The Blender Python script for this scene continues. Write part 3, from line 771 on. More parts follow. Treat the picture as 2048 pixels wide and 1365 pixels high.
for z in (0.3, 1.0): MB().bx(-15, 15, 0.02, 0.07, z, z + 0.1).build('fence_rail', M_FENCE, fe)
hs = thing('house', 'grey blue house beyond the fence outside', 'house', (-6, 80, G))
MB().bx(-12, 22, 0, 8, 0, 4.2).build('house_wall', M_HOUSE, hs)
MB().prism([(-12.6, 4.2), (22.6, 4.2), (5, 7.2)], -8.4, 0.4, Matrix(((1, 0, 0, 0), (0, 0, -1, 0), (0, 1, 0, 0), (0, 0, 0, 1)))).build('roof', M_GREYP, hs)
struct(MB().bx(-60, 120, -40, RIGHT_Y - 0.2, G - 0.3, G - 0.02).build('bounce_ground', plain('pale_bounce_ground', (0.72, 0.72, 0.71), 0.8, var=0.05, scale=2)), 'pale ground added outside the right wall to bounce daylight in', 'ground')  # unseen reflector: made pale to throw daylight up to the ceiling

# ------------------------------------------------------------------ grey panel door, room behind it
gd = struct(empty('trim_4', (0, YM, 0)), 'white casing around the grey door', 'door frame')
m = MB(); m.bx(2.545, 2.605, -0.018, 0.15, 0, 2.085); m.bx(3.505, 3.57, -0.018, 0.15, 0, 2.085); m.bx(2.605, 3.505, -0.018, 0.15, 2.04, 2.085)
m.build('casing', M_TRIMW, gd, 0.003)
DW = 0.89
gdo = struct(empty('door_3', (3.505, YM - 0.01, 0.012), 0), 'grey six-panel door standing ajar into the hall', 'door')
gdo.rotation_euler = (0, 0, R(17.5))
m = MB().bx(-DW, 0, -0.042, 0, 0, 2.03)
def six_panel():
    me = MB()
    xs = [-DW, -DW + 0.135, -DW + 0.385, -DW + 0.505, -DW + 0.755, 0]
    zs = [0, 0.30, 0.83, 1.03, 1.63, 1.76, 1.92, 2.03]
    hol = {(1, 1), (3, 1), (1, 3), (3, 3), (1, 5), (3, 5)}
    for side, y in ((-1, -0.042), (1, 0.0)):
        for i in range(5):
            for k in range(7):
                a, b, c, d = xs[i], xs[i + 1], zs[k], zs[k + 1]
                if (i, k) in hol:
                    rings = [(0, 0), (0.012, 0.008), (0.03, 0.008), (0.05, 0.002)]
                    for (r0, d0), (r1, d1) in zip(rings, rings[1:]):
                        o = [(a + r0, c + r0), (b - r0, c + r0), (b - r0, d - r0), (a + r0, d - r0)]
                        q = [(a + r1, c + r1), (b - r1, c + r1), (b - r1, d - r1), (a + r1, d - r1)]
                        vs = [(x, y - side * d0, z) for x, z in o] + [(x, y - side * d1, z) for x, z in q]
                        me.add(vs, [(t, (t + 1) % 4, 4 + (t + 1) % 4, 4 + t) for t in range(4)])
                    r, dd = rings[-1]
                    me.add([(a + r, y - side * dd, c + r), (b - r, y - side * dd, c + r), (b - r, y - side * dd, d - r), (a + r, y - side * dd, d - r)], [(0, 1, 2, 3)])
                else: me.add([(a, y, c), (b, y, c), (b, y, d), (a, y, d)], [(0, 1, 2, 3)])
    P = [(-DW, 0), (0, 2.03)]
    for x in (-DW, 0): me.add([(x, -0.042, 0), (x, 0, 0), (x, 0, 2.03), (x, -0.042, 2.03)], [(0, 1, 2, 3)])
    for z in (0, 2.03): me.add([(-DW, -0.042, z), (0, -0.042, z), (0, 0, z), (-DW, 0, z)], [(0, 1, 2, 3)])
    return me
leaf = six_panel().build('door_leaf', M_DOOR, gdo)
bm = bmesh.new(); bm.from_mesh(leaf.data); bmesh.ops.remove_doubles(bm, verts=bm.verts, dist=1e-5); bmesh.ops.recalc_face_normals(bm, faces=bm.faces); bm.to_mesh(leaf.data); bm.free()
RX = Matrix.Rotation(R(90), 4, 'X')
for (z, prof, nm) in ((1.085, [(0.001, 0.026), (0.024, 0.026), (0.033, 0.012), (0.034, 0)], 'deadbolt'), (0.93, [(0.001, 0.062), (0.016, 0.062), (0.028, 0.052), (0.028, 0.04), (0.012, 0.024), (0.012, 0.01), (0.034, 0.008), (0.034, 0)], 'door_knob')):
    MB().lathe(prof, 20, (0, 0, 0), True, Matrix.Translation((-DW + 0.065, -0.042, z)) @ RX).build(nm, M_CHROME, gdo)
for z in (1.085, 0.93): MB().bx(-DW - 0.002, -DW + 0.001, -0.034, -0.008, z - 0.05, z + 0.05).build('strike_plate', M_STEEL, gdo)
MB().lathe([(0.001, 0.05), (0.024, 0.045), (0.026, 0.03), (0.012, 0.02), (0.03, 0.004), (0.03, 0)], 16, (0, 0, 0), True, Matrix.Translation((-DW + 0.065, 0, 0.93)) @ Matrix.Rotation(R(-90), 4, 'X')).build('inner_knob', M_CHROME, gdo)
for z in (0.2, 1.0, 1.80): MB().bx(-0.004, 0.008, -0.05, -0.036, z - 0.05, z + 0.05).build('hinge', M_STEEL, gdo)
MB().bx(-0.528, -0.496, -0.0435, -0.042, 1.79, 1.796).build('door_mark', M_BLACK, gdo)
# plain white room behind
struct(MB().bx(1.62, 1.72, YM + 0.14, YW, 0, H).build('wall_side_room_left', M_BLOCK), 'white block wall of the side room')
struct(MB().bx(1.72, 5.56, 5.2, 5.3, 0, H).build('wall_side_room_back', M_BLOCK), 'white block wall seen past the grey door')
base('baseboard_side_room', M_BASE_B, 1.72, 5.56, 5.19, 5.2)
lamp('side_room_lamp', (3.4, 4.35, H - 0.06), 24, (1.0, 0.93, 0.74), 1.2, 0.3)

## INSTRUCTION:
Set down the listing in full, keeping every word exactly as it is.

## RESPONSE TO THIS TASK:
The Blender Python script for this scene continues. Write part 3, from line 771 on. More parts follow. Treat the picture as 2048 pixels wide and 1365 pixels high.
for z in (0.3, 1.0): MB().bx(-15, 15, 0.02, 0.07, z, z + 0.1).build('fence_rail', M_FENCE, fe)
hs = thing('house', 'grey blue house beyond the fence outside', 'house', (-6, 80, G))
MB().bx(-12, 22, 0, 8, 0, 4.2).build('house_wall', M_HOUSE, hs)
MB().prism([(-12.6, 4.2), (22.6, 4.2), (5, 7.2)], -8.4, 0.4, Matrix(((1, 0, 0, 0), (0, 0, -1, 0), (0, 1, 0, 0), (0, 0, 0, 1)))).build('roof', M_GREYP, hs)
struct(MB().bx(-60, 120, -40, RIGHT_Y - 0.2, G - 0.3, G - 0.02).build('bounce_ground', plain('pale_bounce_ground', (0.72, 0.72, 0.71), 0.8, var=0.05, scale=2)), 'pale ground added outside the right wall to bounce daylight in', 'ground')  # unseen reflector: made pale to throw daylight up to the ceiling

# ------------------------------------------------------------------ grey panel door, room behind it
gd = struct(empty('trim_4', (0, YM, 0)), 'white casing around the grey door', 'door frame')
m = MB(); m.bx(2.545, 2.605, -0.018, 0.15, 0, 2.085); m.bx(3.505, 3.57, -0.018, 0.15, 0, 2.085); m.bx(2.605, 3.505, -0.018, 0.15, 2.04, 2.085)
m.build('casing', M_TRIMW, gd, 0.003)
DW = 0.89
gdo = struct(empty('door_3', (3.505, YM - 0.01, 0.012), 0), 'grey six-panel door standing ajar into the hall', 'door')
gdo.rotation_euler = (0, 0, R(17.5))
m = MB().bx(-DW, 0, -0.042, 0, 0, 2.03)
def six_panel():
    me = MB()
    xs = [-DW, -DW + 0.135, -DW + 0.385, -DW + 0.505, -DW + 0.755, 0]
    zs = [0, 0.30, 0.83, 1.03, 1.63, 1.76, 1.92, 2.03]
    hol = {(1, 1), (3, 1), (1, 3), (3, 3), (1, 5), (3, 5)}
    for side, y in ((-1, -0.042), (1, 0.0)):
        for i in range(5):
            for k in range(7):
                a, b, c, d = xs[i], xs[i + 1], zs[k], zs[k + 1]
                if (i, k) in hol:
                    rings = [(0, 0), (0.012, 0.008), (0.03, 0.008), (0.05, 0.002)]
                    for (r0, d0), (r1, d1) in zip(rings, rings[1:]):
                        o = [(a + r0, c + r0), (b - r0, c + r0), (b - r0, d - r0), (a + r0, d - r0)]
                        q = [(a + r1, c + r1), (b - r1, c + r1), (b - r1, d - r1), (a + r1, d - r1)]
                        vs = [(x, y - side * d0, z) for x, z in o] + [(x, y - side * d1, z) for x, z in q]
                        me.add(vs, [(t, (t + 1) % 4, 4 + (t + 1) % 4, 4 + t) for t in range(4)])
                    r, dd = rings[-1]
                    me.add([(a + r, y - side * dd, c + r), (b - r, y - side * dd, c + r), (b - r, y - side * dd, d - r), (a + r, y - side * dd, d - r)], [(0, 1, 2, 3)])
                else: me.add([(a, y, c), (b, y, c), (b, y, d), (a, y, d)], [(0, 1, 2, 3)])
    P = [(-DW, 0), (0, 2.03)]
    for x in (-DW, 0): me.add([(x, -0.042, 0), (x, 0, 0), (x, 0, 2.03), (x, -0.042, 2.03)], [(0, 1, 2, 3)])
    for z in (0, 2.03): me.add([(-DW, -0.042, z), (0, -0.042, z), (0, 0, z), (-DW, 0, z)], [(0, 1, 2, 3)])
    return me
leaf = six_panel().build('door_leaf', M_DOOR, gdo)
bm = bmesh.new(); bm.from_mesh(leaf.data); bmesh.ops.remove_doubles(bm, verts=bm.verts, dist=1e-5); bmesh.ops.recalc_face_normals(bm, faces=bm.faces); bm.to_mesh(leaf.data); bm.free()
RX = Matrix.Rotation(R(90), 4, 'X')
for (z, prof, nm) in ((1.085, [(0.001, 0.026), (0.024, 0.026), (0.033, 0.012), (0.034, 0)], 'deadbolt'), (0.93, [(0.001, 0.062), (0.016, 0.062), (0.028, 0.052), (0.028, 0.04), (0.012, 0.024), (0.012, 0.01), (0.034, 0.008), (0.034, 0)], 'door_knob')):
    MB().lathe(prof, 20, (0, 0, 0), True, Matrix.Translation((-DW + 0.065, -0.042, z)) @ RX).build(nm, M_CHROME, gdo)
for z in (1.085, 0.93): MB().bx(-DW - 0.002, -DW + 0.001, -0.034, -0.008, z - 0.05, z + 0.05).build('strike_plate', M_STEEL, gdo)
MB().lathe([(0.001, 0.05), (0.024, 0.045), (0.026, 0.03), (0.012, 0.02), (0.03, 0.004), (0.03, 0)], 16, (0, 0, 0), True, Matrix.Translation((-DW + 0.065, 0, 0.93)) @ Matrix.Rotation(R(-90), 4, 'X')).build('inner_knob', M_CHROME, gdo)
for z in (0.2, 1.0, 1.80): MB().bx(-0.004, 0.008, -0.05, -0.036, z - 0.05, z + 0.05).build('hinge', M_STEEL, gdo)
MB().bx(-0.528, -0.496, -0.0435, -0.042, 1.79, 1.796).build('door_mark', M_BLACK, gdo)
# plain white room behind
struct(MB().bx(1.62, 1.72, YM + 0.14, YW, 0, H).build('wall_side_room_left', M_BLOCK), 'white block wall of the side room')
struct(MB().bx(1.72, 5.56, 5.2, 5.3, 0, H).build('wall_side_room_back', M_BLOCK), 'white block wall seen past the grey door')
base('baseboard_side_room', M_BASE_B, 1.72, 5.56, 5.19, 5.2)
lamp('side_room_lamp', (3.4, 4.35, H - 0.06), 24, (1.0, 0.93, 0.74), 1.2, 0.3)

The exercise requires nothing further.